Трезвость ощущается и на противоположном полюсе борющихся сил. Ожидать полного завоевания японцами Сибири? Уже в июле 1904 г. Витте, обозленный торговым договором с Германией, встречался в Лондоне с японским послом Хайяси. Взятие Мукдена еще более стимулировало трезвомыслящих в России. Вести переговоры все еще с позиции силы, или запросить мира обессилев?
20 марта 1905 г. специальный японский посланник Канеко встретился с президентом Теодором Рузвельтом и военным министром Уильямом Тафтом. Их симпатия к Японии была несомненной, им японцы доверяли. Но и здесь, в правящих кругах США стали задавать вопросы, будет ли Япония оставаться такой же уважительной, завоевав половину Азии? Рузвельт сказал Канеко 20 марта, что готов выступить посредником.

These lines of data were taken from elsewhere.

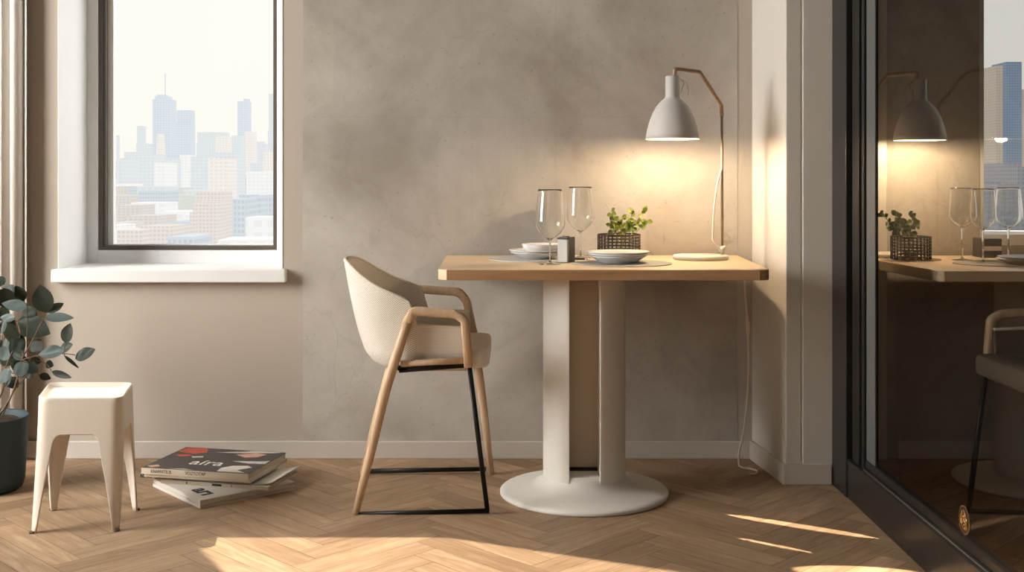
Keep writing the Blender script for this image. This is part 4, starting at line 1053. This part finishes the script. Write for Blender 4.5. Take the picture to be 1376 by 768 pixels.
# ------------------------------------------------------------------ twin set beyond the glass door, added as its reflection
t2 = thing('dining_table', 'oak-topped table with pale disc foot built as reflection behind the glass door', 'table', (1.9, 3.95, 0))
DF2 = 3.575
poly = [(1.283, 4.03), (XD(1263, DF2), DF2 + .012), (XD(1266, DF2) + .006, DF2), (2.20, DF2), (2.20, YW - .0325), (1.225, YW - .0325), (1.225, 4.06)]
mb = MB(); mb.prism(poly, TZ - .034, TZ); mb.build('tabletop', [M['oak']], t2, bevel=.0025)
yq0, yq1 = 3.96, 4.14
pedestal(t2, 1.79, 4.0, .25, 1.68, 1.76, 1.83, 1.90, yq0, yq1)
def mir(p): return Vector((1.352 - p.x, 2 * 3.857 - .487 - p.y, p.z))
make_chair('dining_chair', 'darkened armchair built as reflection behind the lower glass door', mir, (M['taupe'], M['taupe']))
lampB, lightB = lamp('desk_lamp', 'grey dome lamp built as reflection behind the glass door', XD(1236, 4.15), 4.235, -1, 1.0)
lightB.data.energy = 9
basket('wire basket built as reflection behind the glass door', XD(1224, 4.05), 4.05, .067, .082, TZ + .003)
mb = MB(); mb.lathe([(.085, 0), (.085, .0022), (.0001, .0024)], (XD(1229, 4.10), 4.085, TZ + .0003), 40, 0, False)
tag(mb.build('coaster', [M['coaster']], loc=(XD(1229, 4.10), 4.085, TZ + .0003)), 'dark round coaster under the reflected basket built behind the glass door', 'coaster')
herb('green herb in the basket built as reflection behind the glass door', XD(1224, 4.05), 4.05, None, TZ + .0070,
     [(1186, 288), (1202, 287), (1199, 300), (1209, 294), (1218, 298), (1226, 287), (1231, 298), (1214, 306), (1192, 300)], 5, .028, .022)
wine_glass('wine glass nearest the lamp glow, built as reflection behind the glass door', 1293, 4.06, 252, 288, 305, 349, 36, 30, 27)
wine_glass('middle wine glass of three built as reflection behind the glass door', 1321, 3.88, 252, 290, 306, 353, 34, 29, 27)
wine_glass('rightmost wine glass built as reflection against the tower behind the glass door', 1355, 4.04, 252, 289, 306, 350, 37, 29, 26)
t = thing('napkin_box', 'dark box with a white card edge behind the middle glass in the reflection built beyond the door', 'box', (XD(1328, 4.2), 4.2, TZ))
mb = MB(); mb.box((XD(1314, 4.2), 4.17, TZ + .0004), (XD(1342, 4.2), 4.25, TZ + .07)); mb.build('body', [M['box_dark']], t, bevel=.003)
mb = MB(); mb.box((XD(1318, 4.2), 4.168, TZ + .026), (XD(1341, 4.2), 4.1698, TZ + .042)); mb.build('card', [M['white_card']], t)
placemat('grey placemat on the reflected table built beyond the glass door', XD(1368, 3.85), 3.88, .20, .15, M['placemat_d'])
cx, cy = XD(1380, 3.88), 3.86
plate('lower white plate built as reflection behind the glass door', cx, cy, .066, .106, .016, TZ + .0029)
plate('upper white plate built as reflection behind the glass door', cx, cy, .066, .100, .012, TZ + .0136)

# ------------------------------------------------------------------ the city outside
GZ = -62.0
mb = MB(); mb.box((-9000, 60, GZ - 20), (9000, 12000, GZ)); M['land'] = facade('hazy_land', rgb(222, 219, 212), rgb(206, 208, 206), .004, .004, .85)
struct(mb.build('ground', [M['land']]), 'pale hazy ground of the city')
H = {}
def hz_(name, wall, win, nx, nz, em=.9):
    if name not in H: H[name] = facade(name, wall, win, nx, nz, em)
    return H[name]
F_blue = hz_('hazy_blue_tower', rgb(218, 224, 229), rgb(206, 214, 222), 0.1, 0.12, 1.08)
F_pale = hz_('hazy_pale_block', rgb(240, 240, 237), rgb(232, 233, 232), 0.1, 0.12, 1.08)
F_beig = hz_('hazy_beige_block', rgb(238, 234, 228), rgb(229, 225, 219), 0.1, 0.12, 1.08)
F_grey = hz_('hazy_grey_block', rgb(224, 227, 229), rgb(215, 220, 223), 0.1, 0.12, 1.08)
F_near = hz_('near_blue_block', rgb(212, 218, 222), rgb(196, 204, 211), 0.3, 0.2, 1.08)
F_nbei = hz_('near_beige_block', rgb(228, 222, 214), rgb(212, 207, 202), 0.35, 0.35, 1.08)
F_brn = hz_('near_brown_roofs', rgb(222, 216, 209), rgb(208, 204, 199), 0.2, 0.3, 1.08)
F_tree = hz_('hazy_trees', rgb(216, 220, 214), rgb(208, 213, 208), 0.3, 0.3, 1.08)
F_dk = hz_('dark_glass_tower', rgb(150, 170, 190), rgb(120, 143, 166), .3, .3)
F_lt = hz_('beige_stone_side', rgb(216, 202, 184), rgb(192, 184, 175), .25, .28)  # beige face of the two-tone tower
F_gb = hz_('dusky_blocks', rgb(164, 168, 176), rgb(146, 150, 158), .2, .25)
def CZ(x, y): return (130 + x * .35135, 80 + y * .35135)
def blk(mb, x0, x1, y0, d, dep=40, mi=0, taper=0.0, zb=None):   # pixels -> box standing on the land
    a, b = XD(x0, d), XD(x1, d); zt = ZD(y0, d); z0 = GZ if zb is None else zb
    w_ = (b - a) * taper
    v = [(a, d, z0), (b, d, z0), (b, d + dep, z0), (a, d + dep, z0), (a + w_, d, zt), (b - w_, d, zt), (b - w_, d + dep, zt), (a + w_, d + dep, zt)]
    mb.add(v, [[3,2,1,0],[4,5,6,7],[0,1,5,4],[1,2,6,5],[2,3,7,6],[3,0,4,7]], mi)
def tower(name, label, mat, parts, cat='building', group=None, loc=None):
    mb = MB(); first = parts[0]
    for p in parts: blk(mb, *p)
    c = P((first[0] + first[1]) / 2, first[2], first[3]); c.z = GZ
    return tag(mb.build(name, mat if isinstance(mat, list) else [mat], loc=c), label, cat, group)
D1 = 4200
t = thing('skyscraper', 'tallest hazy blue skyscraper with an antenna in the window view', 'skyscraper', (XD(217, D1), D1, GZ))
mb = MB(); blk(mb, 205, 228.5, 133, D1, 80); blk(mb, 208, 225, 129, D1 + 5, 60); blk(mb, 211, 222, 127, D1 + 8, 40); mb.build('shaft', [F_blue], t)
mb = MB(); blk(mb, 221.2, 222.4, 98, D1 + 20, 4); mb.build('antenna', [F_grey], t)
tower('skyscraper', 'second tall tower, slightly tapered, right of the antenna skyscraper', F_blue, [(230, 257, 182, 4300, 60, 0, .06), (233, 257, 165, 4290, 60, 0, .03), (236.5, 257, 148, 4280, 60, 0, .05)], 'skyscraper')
tower('skyscraper', 'slim twin-stepped tower near the right of the window', F_blue, [(319, 333, 136, 4400, 60), (327, 333, 132.5, 4395, 40)], 'skyscraper')
tower('skyscraper', 'tall sliver of tower cut by the right window edge', F_grey, [(360, 370, 175, 4300, 60), (361, 370, 126, 4310, 60)], 'skyscraper')
tower('skyscraper', 'narrow grey tower at the left window edge', F_grey, [(140, 153, 181, 3900, 60)], 'skyscraper')
tower('skyscraper', 'slim pale chimney-like tower left of the antenna skyscraper', F_grey, [(184, 192, 169, 4500, 40), (183, 206, 193, 4490, 60)], 'skyscraper')
tower('office_block', 'wide flat-topped grey block in the middle of the skyline', F_grey, [(265, 302, 177.5, 4600, 80), (264, 300, 192, 4560, 60)], 'building')
tower('office_block', 'warm pale block in front of the flat-topped grey one', F_beig, [(289.5, 306, 183, 4100, 60)], 'building')
tower('office_block', 'pale stepped block left of the twin-stepped tower', F_grey, [(311, 324, 182, 4250, 50), (306, 320, 190, 4240, 50)], 'building')
tower('office_block', 'pale shaft right of the twin-stepped tower', F_beig, [(329, 341, 177, 4150, 50)], 'building')
tower('office_block', 'rounded grey block near the right window edge', F_grey, [(342, 356, 193, 4350, 50), (345, 353, 190, 4355, 40)], 'building')
tower('office_block', 'broad grey block at the left of the skyline', F_grey, [(153, 172, 213, 3700, 80), (167, 186, 204, 3800, 80)], 'building')
tower('office_block', 'sloping pale wedge block in front of the antenna skyscraper', F_beig, [(206, 222, 180, 4000, 40, 0, .35)], 'building')
mid = [(148, 167, 214, F_grey), (164, 189, 212, F_grey), (175, 188, 224, F_pale), (184, 208, 207, F_grey), (207, 223, 218, F_pale), (220, 244, 209, F_blue), (241, 252, 208, F_pale), (249, 283, 226, F_pale), (256, 278, 210, F_grey),
       (280, 305, 212, F_beig), (300, 322, 222, F_grey), (304, 331, 231, F_pale), (315, 334, 234, F_brn), (331, 366, 230, F_pale), (336, 352, 219, F_grey), (354, 369, 203, F_beig), (190, 230, 213, F_grey), (290, 318, 205, F_grey)]
for k, (a, b, y, mt) in enumerate(mid):
    tower('city_block', 'pale hazy mid-height city block below the towers in the window view', mt, [(a, b, y, 2500 + 130 * ((k * 7) % 9), 90)], 'building', 'hazy mid-height blocks in the window view')
# tree belt and nearer roofs
random.seed(5)
low = [(145, 170, 250, F_brn, 1900), (155, 178, 247, F_pale, 2000), (172, 196, 252, F_near, 1850), (184, 224, 250, F_grey, 1750), (186, 222, 256, F_near, 1500), (222, 248, 252, F_tree, 2100), (225, 262, 262, F_tree, 1700), (246, 270, 255, F_grey, 1900),
       (140, 176, 262, F_brn, 1500), (150, 186, 276, F_brn, 1300), (176, 220, 272, F_pale, 1390), (205, 232, 268, F_tree, 1620), (215, 250, 284, F_pale, 1225), (168, 214, 290, F_brn, 1150), (140, 165, 300, F_nbei, 1050), (226, 256, 298, F_near, 1080)]
for k, (a, b, y, mt, d) in enumerate(low):
    tower('city_block', 'low hazy roof among the nearer streets in the window view', mt, [(a, b, y, d, 60)], 'building', 'low hazy roofs in the window view')
tower('apartment_building', 'stepped beige stone building low in the window view', F_nbei, [(259, 292, 271, 900, 30), (255, 262, 285, 895, 30), (248, 258, 302, 890, 30), (262, 300, 257, 930, 30), (244, 252, 312, 885, 30)], 'building')
tower('office_building', 'blue-grey glass office building low right in the window view', F_near, [(293, 331, 267, 975, 24), (322, 334, 262, 1000, 40)], 'building')
tower('office_building', 'second blue-grey office building at the right window edge', F_near, [(331, 350, 263, 1050, 50), (346, 372, 262, 1080, 60)], 'building')
tower('low_building', 'white flat roof low at the right window edge', F_pale, [(330, 374, 292, 820, 40)], 'building')
tower('low_building', 'bright white roof strip at the lower right of the window view', F_pale, [(293, 372, 322, 700, 40)], 'building')
tower('low_building', 'round-topped beige building low at the left of the window view', F_nbei, [(157, 190, 309, 760, 40), (187, 232, 304, 780, 40)], 'building')
tower('low_building', 'pale low building in the lower left corner of the window view', F_pale, [(138, 157, 303, 800, 40)], 'building')
tower('low_building', 'grey-blue low roofs in the bottom middle of the window view', F_near, [(226, 262, 318, 720, 40)], 'building')
# city part of the built reflection
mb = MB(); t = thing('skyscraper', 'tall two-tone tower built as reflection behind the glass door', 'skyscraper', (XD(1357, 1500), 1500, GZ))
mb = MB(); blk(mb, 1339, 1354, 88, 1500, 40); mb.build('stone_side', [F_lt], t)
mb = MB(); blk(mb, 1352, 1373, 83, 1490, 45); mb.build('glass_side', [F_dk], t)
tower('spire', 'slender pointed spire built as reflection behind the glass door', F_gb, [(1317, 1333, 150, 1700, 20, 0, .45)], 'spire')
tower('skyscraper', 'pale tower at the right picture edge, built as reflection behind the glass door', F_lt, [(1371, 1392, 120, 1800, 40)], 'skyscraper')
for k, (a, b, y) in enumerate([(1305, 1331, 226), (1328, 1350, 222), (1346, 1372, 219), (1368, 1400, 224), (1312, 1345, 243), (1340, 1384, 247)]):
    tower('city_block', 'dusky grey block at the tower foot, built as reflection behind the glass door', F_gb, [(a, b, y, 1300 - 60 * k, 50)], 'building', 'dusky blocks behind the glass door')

# the rest of the town, hidden behind the walls from the photograph's own position
random.seed(21)
mb = MB()
for lo, hi, cnt in ((-520, 126, 60), (384, 660, 46), (720, 1290, 40), (1404, 1800, 36)):
    for k in range(cnt):
        a = random.uniform(lo, hi); wpx = min(random.uniform(9, 34), hi - a)
        if wpx < 5: continue
        d = random.choice((1100, 1500, 2100, 2700, 3300, 3900)) + random.uniform(-150, 150)
        y = random.uniform(205, 232) if d > 2000 else random.uniform(248, 285)
        if d > 3000 and random.random() < .3: y = random.uniform(150, 200)
        blk(mb, a, a + wpx, y, d, 50, random.randrange(4))
struct(mb.build('distant_town', [F_blue, F_pale, F_beig, F_grey]), 'hazy town beyond the window view')

# ------------------------------------------------------------------ lights
su = bpy.data.lights.new('sun', 'SUN'); su.energy = 8.5; su.color = (1.0, .88, .72); su.angle = math.radians(.35)
so_ = bpy.data.objects.new('sun', su); COL.objects.link(so_)
so_.rotation_euler = Vector((SAZ.x, SAZ.y, -TEL)).to_track_quat('-Z', 'Y').to_euler()
def area(name, loc, target, sx, sy, power, col, spread=PI):
    a = bpy.data.lights.new(name, 'AREA'); a.shape = 'RECTANGLE'; a.size = sx; a.size_y = sy; a.energy = power; a.color = col; a.spread = spread
    o = bpy.data.objects.new(name, a); COL.objects.link(o); o.location = loc
    o.rotation_euler = (Vector(target) - Vector(loc)).to_track_quat('-Z', 'Y').to_euler(); return o
area('added_left_light', (-3.7, 2.7, 1.8), (0.3, 3.9, .75), 1.5, 1.8, 185, (1.0, .985, .95))  # added lamp out of view, standing in for an assumed left window
area('jamb_fill', (0.3, 6.6, 1.9), (-1.7, 4.5, 1.2), 1.4, 1.6, 55, (1.0, .99, .96))  # added lamp hidden outside, brightens the window jamb
area('front_fill', (-1.6, -1.5, 2.2), (-.2, 4.2, .6), 2.4, 1.6, 10, (1.0, .98, .95))  # added fill lamp behind the camera, no real source there
def streak(px0, py0, px1, py1, wpx, power, top=2.6):  # added overhead spot lamp imitating a sun streak on the floor
    a = Vector((XD(px0, 1627.5 / (py0 - HY)), 1627.5 / (py0 - HY), 0)); b = Vector((XD(px1, 1627.5 / (py1 - HY)), 1627.5 / (py1 - HY), 0))
    c = (a + b) / 2; d = b - a; ln = d.length
    s = bpy.data.lights.new('streak_spot', 'SPOT'); s.energy = power; s.color = (1.0, .86, .66); s.spot_size = 2 * math.atan(ln / 2 / top); s.spot_blend = .25; s.shadow_soft_size = .004
    o = bpy.data.objects.new('streak_spot', s); COL.objects.link(o); o.location = c + Vector((0, 0, top))
    o.rotation_euler = (0, 0, math.atan2(d.y, d.x)); o.scale = (1, wpx / ln, 1)
streak(972, 690, 1185, 724, .045, 950)
streak(990, 722, 1095, 743, .022, 850)
streak(1060, 764, 1250, 772, .10, 1000)
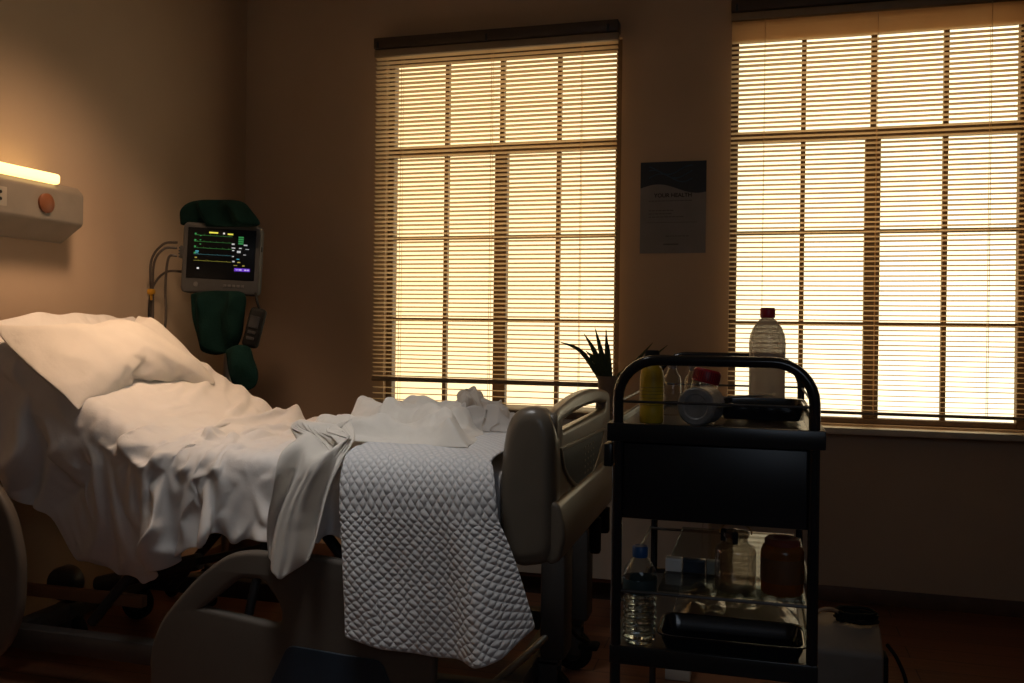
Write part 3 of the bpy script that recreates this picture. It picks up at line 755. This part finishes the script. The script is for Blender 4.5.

В глубокой тайне японский кабинет министров уже обсуждал проблему завершения войны, когда поступили записи бесед Канеко с Рузвельтом. Таким образом, генерал Кодама вышел на национальную арену вовремя. 21 апреля 1905 г. японский кабинет министров обозначил основные желательные условия мира. Последовавшая Цусима еще более укрепила позиции тех, кто считал, что договариваться нужно на пике победы. Распространилась мудрость, что нельзя испытывать судьбу бесконечно. 31 мая Комура пишет японскому послу в Вашингтоне Такахира Когоро о необходимости стимулировать Теодора Рузвельта «вооружиться собственной инициативой и призвать две ведущие войну стороны для встречи и прямых переговоров… Японское правительство доверяет ему определить процедуру переговоров».